Nonlinear Dynamical Modeling and Free Vibration of Functionally Graded Cylindrical Shell in Air-gap Magnetic and Thermal Fields

Abstract

Nonlinear dynamical modeling and free vibration of ferromagnetic functionally graded (FG) cylindrical shell in air-gap magnetic and thermal fields are investigated in this work. The shell is surrounded by an armature, and the air-gap layer generated by physical isolation exists between the two structures. The air-gap magnetic field in this space is generated by the armature, which induces the nonlinear magnetization of ferromagnetic materials. The nonlinear heat conduction characteristics along the shell thickness are considered.

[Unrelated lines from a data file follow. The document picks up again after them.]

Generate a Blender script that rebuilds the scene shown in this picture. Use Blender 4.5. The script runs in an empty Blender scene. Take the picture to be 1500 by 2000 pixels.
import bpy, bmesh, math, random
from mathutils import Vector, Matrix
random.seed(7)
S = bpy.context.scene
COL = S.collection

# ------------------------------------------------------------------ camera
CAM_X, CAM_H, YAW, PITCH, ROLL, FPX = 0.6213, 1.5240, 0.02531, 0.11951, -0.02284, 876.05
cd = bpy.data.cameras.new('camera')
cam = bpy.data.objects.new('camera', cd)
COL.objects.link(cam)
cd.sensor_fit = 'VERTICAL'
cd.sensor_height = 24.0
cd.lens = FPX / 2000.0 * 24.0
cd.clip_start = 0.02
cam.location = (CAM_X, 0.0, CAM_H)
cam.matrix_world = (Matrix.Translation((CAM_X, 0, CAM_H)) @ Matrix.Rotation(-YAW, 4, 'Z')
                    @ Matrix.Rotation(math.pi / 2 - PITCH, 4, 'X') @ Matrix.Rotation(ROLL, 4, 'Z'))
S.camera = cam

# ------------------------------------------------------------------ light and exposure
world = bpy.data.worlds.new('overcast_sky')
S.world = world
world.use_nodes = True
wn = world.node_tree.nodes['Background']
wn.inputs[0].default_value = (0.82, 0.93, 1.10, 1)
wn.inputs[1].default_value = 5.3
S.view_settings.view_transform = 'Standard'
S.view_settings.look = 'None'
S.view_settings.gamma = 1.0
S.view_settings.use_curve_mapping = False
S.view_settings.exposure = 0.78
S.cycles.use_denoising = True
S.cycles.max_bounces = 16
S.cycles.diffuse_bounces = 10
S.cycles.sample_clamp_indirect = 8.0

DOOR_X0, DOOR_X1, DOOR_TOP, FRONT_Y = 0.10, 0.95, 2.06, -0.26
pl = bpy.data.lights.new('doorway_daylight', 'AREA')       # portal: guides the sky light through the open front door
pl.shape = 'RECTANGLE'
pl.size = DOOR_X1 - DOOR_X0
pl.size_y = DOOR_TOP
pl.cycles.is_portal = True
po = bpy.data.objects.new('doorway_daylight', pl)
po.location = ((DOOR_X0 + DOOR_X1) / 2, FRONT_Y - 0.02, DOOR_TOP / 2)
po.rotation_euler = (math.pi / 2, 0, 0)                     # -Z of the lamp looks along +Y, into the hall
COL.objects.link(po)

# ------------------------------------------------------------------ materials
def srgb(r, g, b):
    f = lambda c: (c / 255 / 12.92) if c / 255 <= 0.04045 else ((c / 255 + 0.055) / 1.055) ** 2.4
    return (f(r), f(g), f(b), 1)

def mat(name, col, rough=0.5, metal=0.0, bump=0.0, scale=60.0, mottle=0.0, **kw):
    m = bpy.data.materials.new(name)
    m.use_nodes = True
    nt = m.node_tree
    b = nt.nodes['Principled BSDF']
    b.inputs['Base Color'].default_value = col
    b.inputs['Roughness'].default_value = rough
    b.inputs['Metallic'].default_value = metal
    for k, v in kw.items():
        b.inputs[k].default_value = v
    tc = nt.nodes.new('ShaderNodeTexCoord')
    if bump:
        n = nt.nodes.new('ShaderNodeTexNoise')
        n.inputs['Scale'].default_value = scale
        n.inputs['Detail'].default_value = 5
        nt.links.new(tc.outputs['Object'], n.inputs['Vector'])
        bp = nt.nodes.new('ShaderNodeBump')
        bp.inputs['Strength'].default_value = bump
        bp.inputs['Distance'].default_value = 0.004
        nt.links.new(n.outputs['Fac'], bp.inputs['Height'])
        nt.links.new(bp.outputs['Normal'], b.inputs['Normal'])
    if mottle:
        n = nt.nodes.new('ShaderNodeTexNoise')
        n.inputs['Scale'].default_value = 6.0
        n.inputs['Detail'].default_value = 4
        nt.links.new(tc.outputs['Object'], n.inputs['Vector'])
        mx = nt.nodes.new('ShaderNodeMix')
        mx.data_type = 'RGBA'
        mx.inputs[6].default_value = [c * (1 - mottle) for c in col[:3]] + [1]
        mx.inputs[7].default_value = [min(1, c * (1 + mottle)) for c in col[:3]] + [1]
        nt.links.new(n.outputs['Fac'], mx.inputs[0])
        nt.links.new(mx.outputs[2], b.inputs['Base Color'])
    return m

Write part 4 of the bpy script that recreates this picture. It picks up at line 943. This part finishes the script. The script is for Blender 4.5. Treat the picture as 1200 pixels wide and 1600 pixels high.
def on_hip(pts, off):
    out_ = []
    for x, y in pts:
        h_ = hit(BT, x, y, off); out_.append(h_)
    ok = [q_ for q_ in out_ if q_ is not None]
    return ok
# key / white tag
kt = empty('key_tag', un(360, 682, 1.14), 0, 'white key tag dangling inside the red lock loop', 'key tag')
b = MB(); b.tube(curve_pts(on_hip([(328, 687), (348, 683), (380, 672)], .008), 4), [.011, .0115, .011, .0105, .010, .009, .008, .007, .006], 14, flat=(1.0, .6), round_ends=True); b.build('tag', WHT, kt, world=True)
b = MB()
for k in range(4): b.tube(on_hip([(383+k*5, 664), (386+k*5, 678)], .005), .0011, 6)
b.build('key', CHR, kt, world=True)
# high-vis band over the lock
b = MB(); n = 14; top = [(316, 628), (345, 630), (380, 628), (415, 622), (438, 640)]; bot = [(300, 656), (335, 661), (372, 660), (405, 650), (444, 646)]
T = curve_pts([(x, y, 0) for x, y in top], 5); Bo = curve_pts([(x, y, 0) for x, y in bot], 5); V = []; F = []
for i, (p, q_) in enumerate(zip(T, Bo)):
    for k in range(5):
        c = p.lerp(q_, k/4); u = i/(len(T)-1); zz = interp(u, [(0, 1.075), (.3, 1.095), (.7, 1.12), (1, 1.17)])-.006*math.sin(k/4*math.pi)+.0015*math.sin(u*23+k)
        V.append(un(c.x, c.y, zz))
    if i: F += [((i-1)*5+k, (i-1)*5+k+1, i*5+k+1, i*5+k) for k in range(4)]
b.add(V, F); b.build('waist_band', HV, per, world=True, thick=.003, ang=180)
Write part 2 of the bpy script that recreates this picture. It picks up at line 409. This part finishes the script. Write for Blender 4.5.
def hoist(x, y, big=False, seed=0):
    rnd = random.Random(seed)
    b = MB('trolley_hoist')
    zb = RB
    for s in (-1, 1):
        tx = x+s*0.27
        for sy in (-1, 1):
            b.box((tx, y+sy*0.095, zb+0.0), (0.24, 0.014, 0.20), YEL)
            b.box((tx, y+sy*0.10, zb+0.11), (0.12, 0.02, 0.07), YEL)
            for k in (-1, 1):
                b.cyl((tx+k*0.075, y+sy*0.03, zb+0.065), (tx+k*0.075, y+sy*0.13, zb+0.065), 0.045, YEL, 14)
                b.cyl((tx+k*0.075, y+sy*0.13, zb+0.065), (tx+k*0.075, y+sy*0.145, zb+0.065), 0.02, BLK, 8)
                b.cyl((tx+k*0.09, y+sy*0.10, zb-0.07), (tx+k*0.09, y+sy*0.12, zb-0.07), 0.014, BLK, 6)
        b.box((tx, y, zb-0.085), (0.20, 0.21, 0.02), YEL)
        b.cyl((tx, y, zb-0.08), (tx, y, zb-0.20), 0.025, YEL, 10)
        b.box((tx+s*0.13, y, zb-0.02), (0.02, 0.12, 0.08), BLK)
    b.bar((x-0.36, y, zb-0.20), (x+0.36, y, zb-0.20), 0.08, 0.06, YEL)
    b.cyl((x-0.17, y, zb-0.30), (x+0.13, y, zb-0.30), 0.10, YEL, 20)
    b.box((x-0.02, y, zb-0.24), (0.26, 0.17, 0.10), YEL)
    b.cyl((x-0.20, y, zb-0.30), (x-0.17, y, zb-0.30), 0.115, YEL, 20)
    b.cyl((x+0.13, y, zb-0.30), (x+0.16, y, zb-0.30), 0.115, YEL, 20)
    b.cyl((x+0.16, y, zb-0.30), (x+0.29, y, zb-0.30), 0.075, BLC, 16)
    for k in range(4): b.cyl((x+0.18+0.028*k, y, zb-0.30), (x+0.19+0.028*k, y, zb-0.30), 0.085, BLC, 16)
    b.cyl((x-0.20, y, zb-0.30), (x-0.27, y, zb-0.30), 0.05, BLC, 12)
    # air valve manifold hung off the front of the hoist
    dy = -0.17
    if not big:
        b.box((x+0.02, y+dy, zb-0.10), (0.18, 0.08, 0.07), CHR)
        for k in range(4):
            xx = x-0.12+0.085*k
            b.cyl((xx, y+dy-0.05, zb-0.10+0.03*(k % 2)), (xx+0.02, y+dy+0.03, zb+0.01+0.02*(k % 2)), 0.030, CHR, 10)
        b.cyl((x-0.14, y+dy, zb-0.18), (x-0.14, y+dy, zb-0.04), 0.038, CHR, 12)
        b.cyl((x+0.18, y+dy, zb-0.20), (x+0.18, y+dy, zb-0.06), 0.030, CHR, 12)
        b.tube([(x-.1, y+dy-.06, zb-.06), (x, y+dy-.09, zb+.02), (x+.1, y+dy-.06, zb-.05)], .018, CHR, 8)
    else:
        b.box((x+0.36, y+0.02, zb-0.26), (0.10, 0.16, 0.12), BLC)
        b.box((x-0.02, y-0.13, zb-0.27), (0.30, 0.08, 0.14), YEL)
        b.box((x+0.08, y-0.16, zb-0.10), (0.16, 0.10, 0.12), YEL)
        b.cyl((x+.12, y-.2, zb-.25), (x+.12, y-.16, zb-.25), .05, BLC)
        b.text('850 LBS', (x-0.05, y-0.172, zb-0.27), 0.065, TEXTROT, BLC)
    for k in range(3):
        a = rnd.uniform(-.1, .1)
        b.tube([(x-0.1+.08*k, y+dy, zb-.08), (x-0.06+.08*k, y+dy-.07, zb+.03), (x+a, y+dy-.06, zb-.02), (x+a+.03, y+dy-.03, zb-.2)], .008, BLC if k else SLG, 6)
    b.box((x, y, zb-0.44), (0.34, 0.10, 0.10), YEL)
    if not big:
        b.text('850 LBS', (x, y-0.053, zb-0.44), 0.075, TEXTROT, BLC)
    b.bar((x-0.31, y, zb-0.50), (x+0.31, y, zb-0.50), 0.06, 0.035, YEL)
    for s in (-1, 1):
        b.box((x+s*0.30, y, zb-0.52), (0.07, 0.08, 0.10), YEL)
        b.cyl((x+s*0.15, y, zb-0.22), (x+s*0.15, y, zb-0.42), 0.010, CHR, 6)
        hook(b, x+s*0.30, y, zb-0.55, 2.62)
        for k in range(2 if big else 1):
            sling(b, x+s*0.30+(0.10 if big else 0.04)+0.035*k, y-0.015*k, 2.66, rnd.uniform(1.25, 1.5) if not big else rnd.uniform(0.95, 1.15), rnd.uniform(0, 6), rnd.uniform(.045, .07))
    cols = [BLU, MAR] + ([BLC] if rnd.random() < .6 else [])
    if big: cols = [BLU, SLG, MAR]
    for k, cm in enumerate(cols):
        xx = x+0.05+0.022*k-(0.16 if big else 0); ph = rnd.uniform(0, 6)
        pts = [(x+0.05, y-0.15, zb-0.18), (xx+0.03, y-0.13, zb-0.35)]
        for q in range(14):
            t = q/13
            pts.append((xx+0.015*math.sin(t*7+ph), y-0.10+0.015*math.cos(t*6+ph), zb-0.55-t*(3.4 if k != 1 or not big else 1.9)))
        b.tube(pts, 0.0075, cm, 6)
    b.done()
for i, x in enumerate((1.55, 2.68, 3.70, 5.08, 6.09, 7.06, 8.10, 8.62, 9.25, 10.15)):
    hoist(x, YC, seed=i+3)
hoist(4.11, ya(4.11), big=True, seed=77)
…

Under the theory framework for dual-nonlinear magneto-thermal effect, the magneto-thermoelastic dynamical model is established using Hamilton principle. The discrete governing equations and the natural frequency expression separately are derived by Galerkin and Krylov-Bogoliubov-Mitropolski (KBM) methods. Subsequently, the natural frequency characteristics under different parameter conditions are systematically analyzed. The results indicate that magnetic potential, initial air-gap thickness, and volume fraction index have a significant impact on natural frequencies. Temperature has a complex effect on natural frequencies corresponding to different circumferential wave numbers.